Mine Hunting Made Faster With New Airborne Countermeasure System


The U.S. Navy has successfully demonstrated the use of a prototype airborne mine countermeasure system.  The test involved a BAE Single-system Multi-mission Airborne Mine Detection (SMAMD) System aboard an MQ-8C Fire Scout helicopter drone. The objective of the demonstration was to gather performance data to inform future MCM integration efforts.

The SMAMD System was developed by BAE Systems under a Future Naval Capability (FNC) Program sponsored by the Office of Naval Research (ONR). It is an airborne optical sensor suite that can –  in a single pass – detect and localize mines and obstacles on land and at sea. SMAMD provides real-time detection sent via data link enabling warfighters to respond much quicker to threats than the current MCM technologies allow.

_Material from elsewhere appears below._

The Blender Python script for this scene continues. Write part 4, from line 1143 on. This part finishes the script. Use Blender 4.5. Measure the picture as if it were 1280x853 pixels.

 “The team successfully demonstrated that the prototype SMAMD System effectively operates as designed aboard the MQ-8C Fire Scout unmanned helicopter in relevant real world environments,” said Capt. Thomas Lansley, Fire Scout program director. “This cutting-edge technology could really enhance Fire Scout’s capability going forward.”

In order to test the capabilities of the mine countermeasure technology drifting, tethered, and moored mines were deployed throughout the beach zone to deep waters. Data was gathered day and night, across all water depths and in mild to difficult weather conditions. The demonstration also proved the reliable and repeatable high performance of the MQ-8C Fire Scout. The air vehicle handled the dual podded system with ease, being the first MCM capability flown on the MQ-8C as well as the heaviest payload carried to date. 

Throughout the project, the team facilitated execution of a complex demonstration including airworthiness and cyber certifications, design, fabrication and hardware integration along with flying qualities testing prior to the final demonstration at Eglin (Air Force Base),” AIRWorks’ project lead Kristina Hewitt-Thompson said.